------ Given information

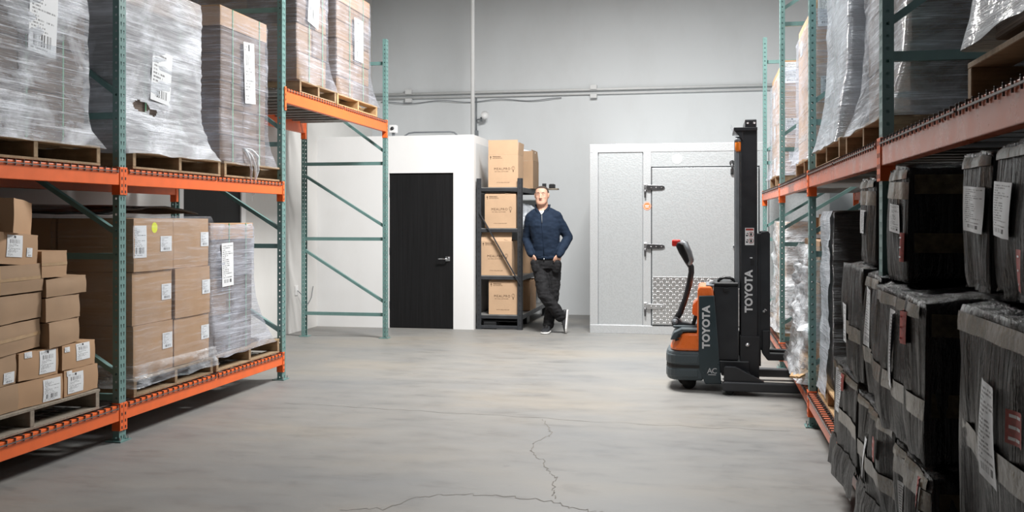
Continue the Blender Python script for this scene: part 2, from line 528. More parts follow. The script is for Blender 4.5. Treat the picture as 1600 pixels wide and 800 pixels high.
def quad_label(name, parent, c, w, h, face, mat, roll=0.0, label=None):
    """a flat printed sheet with UVs, lying on a face ('x+','x-','y-')"""
    key = ('ql', round(w, 3), round(h, 3), mat)
    me = _cache.get(key)
    if me is None:
        me = bpy.data.meshes.new(name)
        t = 0.0012
        me.from_pydata([(-w/2, -t, -h/2), (w/2, -t, -h/2), (w/2, -t, h/2), (-w/2, -t, h/2), (-w/2, 0, -h/2), (w/2, 0, -h/2), (w/2, 0, h/2), (-w/2, 0, h/2)], [],
                       [(0, 1, 2, 3), (5, 4, 7, 6), (0, 4, 5, 1), (3, 2, 6, 7), (0, 3, 7, 4), (1, 5, 6, 2)])
        uv = me.uv_layers.new()
        for li, co in enumerate([(0, 0), (1, 0), (1, 1), (0, 1)]):
            uv.data[li].uv = co
        for li in range(4, len(me.loops)):
            uv.data[li].uv = (0.01, 0.01)
        me.materials.append(M[mat]); _cache[key] = me
    o = link(name, me, parent, c)
    rz = {'y-': 0, 'x+': PI / 2, 'x-': -PI / 2}[face]
    o.rotation_euler = (Matrix.Rotation(rz, 4, 'Z') @ Matrix.Rotation(roll, 4, 'Y')).to_euler()
    if label:
        o['label'] = label
    return o

TMP = bpy.data.scenes.new('workbench')     # a small side scene, so evaluating one object stays quick
def evaluated_mesh(o):
    TMP.collection.objects.link(o)
    with bpy.context.temp_override(scene=TMP, view_layer=TMP.view_layers[0]):
        dg = bpy.context.evaluated_depsgraph_get()
        me = bpy.data.meshes.new_from_object(o.evaluated_get(dg))
    TMP.collection.objects.unlink(o)
    return me
def text(name, parent, body, loc, rot, size, mat, bold=0.0, align='CENTER', depth=0.0008, spacing=1.0, label=None, sx=1.0):
    cu = bpy.data.curves.new(name, 'FONT')
    cu.body = body; cu.size = size; cu.align_x = align; cu.align_y = 'CENTER'
    cu.offset = bold; cu.extrude = depth; cu.space_character = spacing; cu.resolution_u = 3
    o = bpy.data.objects.new(name, cu)
    me = evaluated_mesh(o)
    me.name = name
    bpy.data.objects.remove(o); bpy.data.curves.remove(cu)
    if sx != 1.0:
        me.transform(Matrix.Diagonal((sx, 1, 1, 1)))
    me.materials.clear(); me.materials.append(M[mat])
    r = link(name, me, parent, loc)
    r.rotation_euler = rot
    if label:
        r['label'] = label
    return r

# soft box surface (bales, dented cartons, films)
class Soft:
    def __init__(self, dx, dy, dz, r=0.04, bulge=0.02, amp=0.012, seed=0, wr=(7, 7, 1.2), lum=0.0):
        self.h = Vector((dx / 2, dy / 2, dz / 2)); self.r = min(r, min(self.h) * 0.9)
        self.bulge, self.amp, self.wr, self.lum = bulge, amp, wr, lum
        self.sd = Vector((seed * 13.7, seed * 7.1, seed * 3.3))
    def at(self, c, off=0.0):
        h, r = self.h, self.r
        p = Vector((c[0] * h[0], c[1] * h[1], c[2] * h[2]))
        q = Vector([max(-h[i] + r, min(h[i] - r, p[i])) for i in range(3)])
        n = p - q
        n = n.normalized() if n.length > 1e-7 else p.normalized()
        s = q + n * r
        w = 1.0
        for i in range(3):
            if abs(c[i]) < 0.999:
                w *= (1 - c[i] * c[i])
        k = Vector((s[0] * self.wr[0], s[1] * self.wr[1], s[2] * self.wr[2])) + self.sd
        d = self.bulge * w + self.amp * noise.noise(k) + self.amp * 0.5 * noise.noise(k * 2.3)
        if self.lum:
            d += self.lum * noise.noise(s * 3.1 + self.sd)
        return s + n * (d + off)
    def mesh(self, name, mat, parent, nx=10, ny=10, nz=10, smooth=True):
        vs = []; idx = {}; fs = []
        def vid(i, j, k):
            key = (i, j, k)
            if key not in idx:
                idx[key] = len(vs)
                vs.append(self.at((2 * i / nx - 1, 2 * j / ny - 1, 2 * k / nz - 1)))
            return idx[key]
        for i in range(nx):
            for j in range(ny):
                for k in (0, nz):
                    fs.append((vid(i, j, k), vid(i + 1, j, k), vid(i + 1, j + 1, k), vid(i, j + 1, k)))
        for i in range(nx):
            for k in range(nz):
                for j in (0, ny):
                    fs.append((vid(i, j, k), vid(i + 1, j, k), vid(i + 1, j, k + 1), vid(i, j, k + 1)))
        for j in range(ny):
            for k in range(nz):
                for i in (0, nx):
                    fs.append((vid(i, j, k), vid(i, j + 1, k), vid(i, j + 1, k + 1), vid(i, j, k + 1)))
        m = MB(); m.add(vs, fs)
        return m.build(name, mat, parent, smooth)
    def patch(self, name, mat, parent, face, u0, u1, v0, v1, off=0.006, nu=6, nv=4, label=None, skew=0.0, flip=False):
        """a sheet that hugs one face: u runs along the horizontal, v up (both -1..1)"""
        vs = []; fs = []; uvs = []
        for a in range(nu + 1):
            for b in range(nv + 1):
                s, t = a / nu, b / nv
                u = u0 + (u1 - u0) * s; v = v0 + (v1 - v0) * t + skew * (s - 0.5)
                c = {'x-': (-1, u, v), 'x+': (1, u, v), 'y-': (u, -1, v), 'z+': (u, v, 1)}[face]
                vs.append(self.at(c, off)); uvs.append(((1 - s) if face == 'x-' else s, t))
        for a in range(nu):
            for b in range(nv):
                q = (a * (nv + 1) + b, (a + 1) * (nv + 1) + b, (a + 1) * (nv + 1) + b + 1, a * (nv + 1) + b + 1)
                fs.append(q if face != 'x-' else q[::-1])
        me = bpy.data.meshes.new(name); me.from_pydata([tuple(v) for v in vs], [], fs)
        uv = me.uv_layers.new()
        for l in me.loops:
            uv.data[l.index].uv = uvs[l.vertex_index]
        me.materials.append(M[mat])
        me.polygons.foreach_set('use_smooth', [True] * len(me.polygons))
        o = link(name, me, parent)
        if label:
            o['label'] = label
        return o

# ================================================================== SETTING
WL, WR, WB, WF = -5.05, 2.05, 14.5, -3.5
ZC = 6.6
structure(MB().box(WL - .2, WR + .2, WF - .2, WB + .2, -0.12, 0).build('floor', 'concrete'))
floor = bpy.data.objects['floor']
structure(MB().box(WL - .2, WR + .2, WF - .2, WB + .2, ZC, ZC + .15).build('ceiling', 'ceiling_dimmed'))
structure(MB().box(WL - .2, WR + .2, WB, WB + .2, 0, ZC).build('wall_back', 'wall_gray_white'))
structure(MB().box(WL - .2, WL, WF, WB, 0, ZC).build('wall_left', 'wall_left_white'))
structure(MB().box(WR, WR + .2, WF, WB, 0, ZC).build('wall_right', 'wall_gray_white'))

def crack(pts, w):
    m = MB(); rnd = random.Random(len(pts)); P = []
    for a, b in zip(pts[:-1], pts[1:]):
        n = 7
        for i in range(n):
            t = i / n
            P.append((a[0] + (b[0] - a[0]) * t + rnd.uniform(-.012, .012), a[1] + (b[1] - a[1]) * t + rnd.uniform(-.03, .03)))
    P.append(pts[-1])
    vs = []; fs = []
    for i, p in enumerate(P):
        q = P[min(i + 1, len(P) - 1)]; o = P[max(i - 1, 0)]
        d = Vector((q[0] - o[0], q[1] - o[1])).normalized()
        ww = w * rnd.uniform(.35, 1.0)
        vs += [(p[0] - d.y * ww, p[1] + d.x * ww, .0012), (p[0] + d.y * ww, p[1] - d.x * ww, .0012)]
    fs = [(2 * i, 2 * i + 1, 2 * i + 3, 2 * i + 2) for i in range(len(P) - 1)]
    m.add(vs, fs).build('crack', 'crack_dark', floor)
crack([(-3.2, 7.11), (-2.5, 7.05), (-1.9, 7.0), (-1.12, 6.92), (-0.3, 6.86), (0.55, 6.83)], .0035)
crack([(-1.14, 6.9), (-1.05, 6.62), (-1.0, 6.40), (-1.07, 6.15), (-1.05, 5.93), (-.93, 5.7), (-.88, 5.5), (-.80, 5.34), (-.79, 5.1), (-.75, 4.95)], .004)
crack([(-1.75, 4.55), (-1.55, 4.62), (-1.45, 4.82), (-1.30, 4.93), (-1.05, 4.95), (-.86, 4.93), (-.74, 4.88), (-.62, 4.80), (-.5, 4.75), (-.38, 4.68), (.1, 4.6)], .0045)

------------

* _What the exercise asks_:
Every line containing the string "structure" must be listed.

* _Reply to the exercise_:
structure(MB().box(WL - .2, WR + .2, WF - .2, WB + .2, -0.12, 0).build('floor', 'concrete'))
structure(MB().box(WL - .2, WR + .2, WF - .2, WB + .2, ZC, ZC + .15).build('ceiling', 'ceiling_dimmed'))
structure(MB().box(WL - .2, WR + .2, WB, WB + .2, 0, ZC).build('wall_back', 'wall_gray_white'))
structure(MB().box(WL - .2, WL, WF, WB, 0, ZC).build('wall_left', 'wall_left_white'))
structure(MB().box(WR, WR + .2, WF, WB, 0, ZC).build('wall_right', 'wall_gray_white'))